Polo Lilli: Broken Beats and Breath Mints


It’s been many years since I last had one of Britain’s favourite breath mints, let alone thought of one. If I had to take a guess, it could well have been on a semi-regular trip to Poundland all those years ago whilst living in the land of pints and Pound Sterling. Needless to say, that was until I came across Bristol boy Max Jones, otherwise known as Polo Lilli.

Like the very many things Bristol, he doesn’t disappoint. Each time something from the southwest comes my way, I wonder what I was doing up so far north and why was I oblivious to what was going on down by the nation’s sunnier shores.

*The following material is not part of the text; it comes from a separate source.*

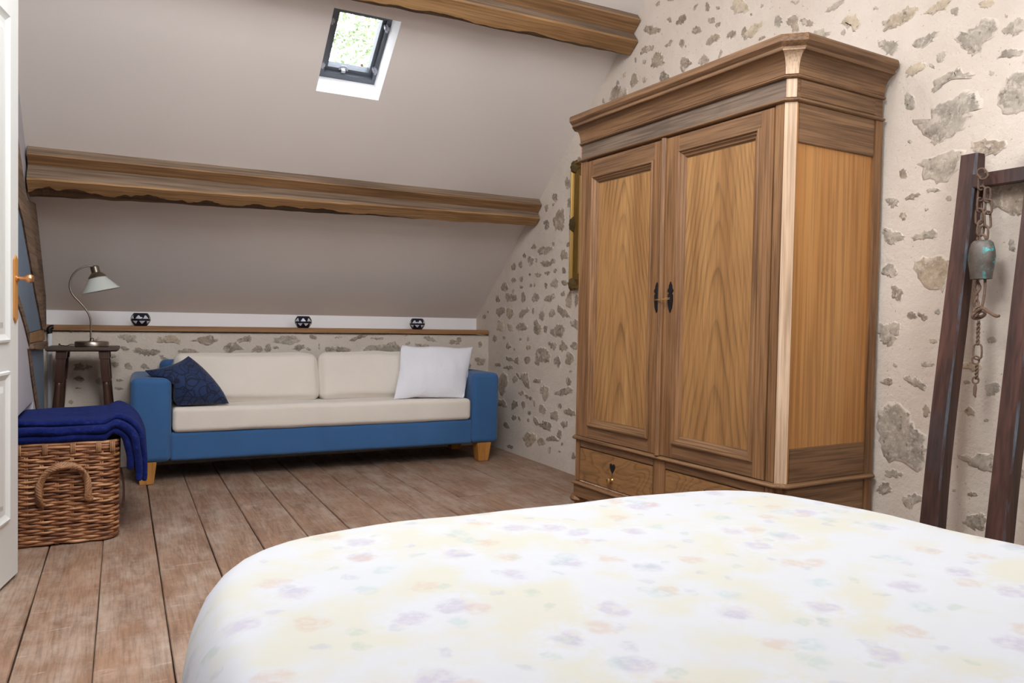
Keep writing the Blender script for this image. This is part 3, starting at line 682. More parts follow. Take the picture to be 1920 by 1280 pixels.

Broken beats, breaks and bass are three of the main elements in his productions, which include a series of flips which are equal parts well produced as they are mad.

To open I need to make something clear – this is the first track involving any notion of Ariane Grande that I’ve ever heard in its entirety – or even listened to through choice, to be more specific. The dark saw synth and the really nice breaks that accompany give the track a nostalgic vibe reminiscent of the feeling I get when hearing Bicep’s Glue. The notion of this very feeling alone goes some way to saying that Polo Lilli has done a great job with his flip. “Another pop masterpiece, misused.”

Get Your Freak On is mad. I didn’t quite know in which direction it was going to go when it started, and thought it might make its way to footwork, but it turned out to be a recipe of broken breaks and a busy setting which make for a really fun flip of Missy’s iconic track. I’m glad there’s an introduction of some well-placed vocal cuts of Ms. Elliot that join forces with that ever-familiar melody (to the tune of the tumbi) to help snap us back to remember the root of what we’re hearing, which is sent off in great fashion at very high energy. Hollaaaa.

Things don’t stop at Ariana and Missy; in similar fashion, Pollo Lilli gets his hands on another female-focus flip. Heading back to an earlier upload, another track that has had the Polo Lilli treatment is one closer to home; the UK classic Spice Girls. Now with added seasoning: rave stabs, hard kicks and heavy bass, topped with snare rolls and intense slicing of the vocal that has Mel C never getting round to telling us what it is she wants, and Ginger Spice never shutting up about it.

In other news, the producer has an upcoming release, Broken City: the aptly-named deconstructed club track that sees snare rolls and synth stabs reminiscent of UK Rave brought forward to a contemporary setting, sitting nicely at 160bpm. The track ties together clear references from various parts of UK electronic scenes; from beats, rhythms and bass wobbles that bring about notions of early dubstep (think 2007/08 Benga), to an accompanying synth similar to something you might have heard coming off the Circus label circa 2010; all before becoming something a little more Jungle, and before heading out in a similar way it came in – Dubby. A very nice nod to the sounds which helped shape the (broad) setting in which his productions sit.

And to send this piece off, I see no better note to finish on than that of Pollo Lilli’s footwork flip of Mystikal’s Shake Ya Ass. Enjoy and get shakin’.